With helmets being distributed to those who wish to cause havoc, society has completely broken down, and helmeted latent criminals are freely attacking and rioting throughout various areas in the city, only to be met with frenzied retaliation from victims who have thrown all caution to the wind. As the MWPSB head out and deploy all their forces towards suppressing these riots, Makishima and a new group of allies head towards the unprotected Nona Tower, where the Ministry of Welfare is rumoured to house the core operation of the Sibyl System.

Impression

Pi258No episode has screamed “dystopian” as much as this one has – both through subtle and obvious references in various areas. You’ve got constant imagery like never before with your flying helicopters and giant skyscrapers full of consumerist adverts, giving off a backdrop of a city that never sleeps. Makishima himself refers to the city (and to the extent, the anime itself) being a parody of dystopian authors, ranging somewhere in the middle between Gibson and Orwell’s fictitious totalitarian worlds. There was even a reference to Blade Runner (a great film, by the way) and the work it was inspired by, Do Androids Dream of Electric Sheep? Orwell’s anti-hero protagonist of 1984, Winston Smith, once said that “if there is any hope, [of overthrowing their current system in society] it lies in the proles”, and this applies to Psycho-Pass too – with the mass rioting that the civilians and helmeted people are causing, the Sibyl System’s authority has all but disappeared.

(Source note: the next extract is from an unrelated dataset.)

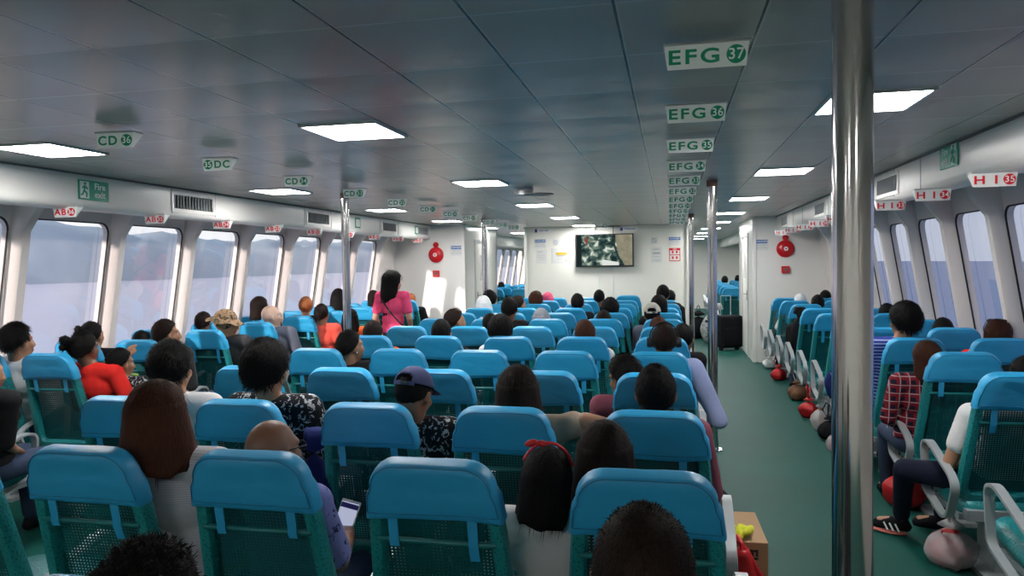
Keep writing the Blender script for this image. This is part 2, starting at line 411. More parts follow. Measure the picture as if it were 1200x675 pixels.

Pi263Society is complaining; drones ignore and do not intercept any crime, and with helmets constantly being passed out, crimes are being carried out in broad daylight. Things like the street scanners are pointless now, and with society now aware and afraid of those wearing helmets, the whole system is backfiring on itself. With more people scared, all moral and social values are thrown away. The aggravated victims are losing it and attacking those in helmets, contributing to the rise of both the Area Stress level and their Crime Coefficient – but to be honest, who cares any more? None of those values even mean anything – much less the colour of one’s Hue, which one guy tried to use in his self-defence but failed miserably, as his attackers didn’t even care. You’re not even safe in the security of your own homes, where the elderly (who have nothing to do with this) are victimized nonetheless. In a way, I do sympathize a little with the latent criminals, who Shinya describes as victims themselves – for them, they get no chance at a proper life merely due to the instructions of an apparently omniscient system, and their career is over even before they’ve tried anything. But I don’t know whether that justifies what they did to those top honours students in that room, where some of the most brutal deaths occurred – most notably the poor girl who got covered with gasoline then was burnt alive. Amongst the spinning chainsaws and the knifings, the content this week may not have been the most graphic (see the Oryo Rikako arc) but the sheer volume of them and the city-wide outcry this has caused makes it the most dangerous and significant case tackled by the MWPSB by far.

It interests me that Makishima is claiming to seek what lies beyond the destruction of Sibyl and the society as they know it. It seems that Makishima saw the change in the system just like Masaoka did, and wants things to return to how they were before – but instead of letting his discontent consume him, he plans to destroy it all then rebuild it from the ground up, fashioning society in the way he sees fit. His foreign partner is equally interested in seeing the kinds of results that will arise, and is most likely the hacker that has messed around the with the helmets as well as the person who has struck up the many false rumours on the net. While its become alarmingly clear in recent episodes, we are once again reminded that the government are terribly incompetent in the face of a proper crisis, having relied on the Sibyl System’s apparent perfection to get them by their day-to-day lives. That team meeting said it all – the total capacity of that lecture hall compared to how many people were actually seated proved just how complacent the government has become. With their society at peace for too long, there’s hardly any resources allocated towards crime, which the govt should have been the most guarded against. It’s almost like the Sibyl System itself is rejecting the need for the police with the unique aptitude that’s needed to become an Inspector – a lot of the CID is made up of latent criminals on a leash after all. People like Gino end up representing the overconfident mindset of the system, thinking that there’s no way the Ministry of Welfare will be targeted as the riots are their main issue.

Now we can all watch as Makishima and his friends dance into the Nona Tower with their fancy blue and purple helmets, as they attempt to get rid of what is speculated to be the source of the Sibyl System – a point where, amongst the entire distributing grid, everything that is eventually relayed out passes through at least once. We can expect to have some shady government secrets revealed, as well as an imminent confrontation between Makishima and the head of the MWPSB, whose relationship is still under much speculation.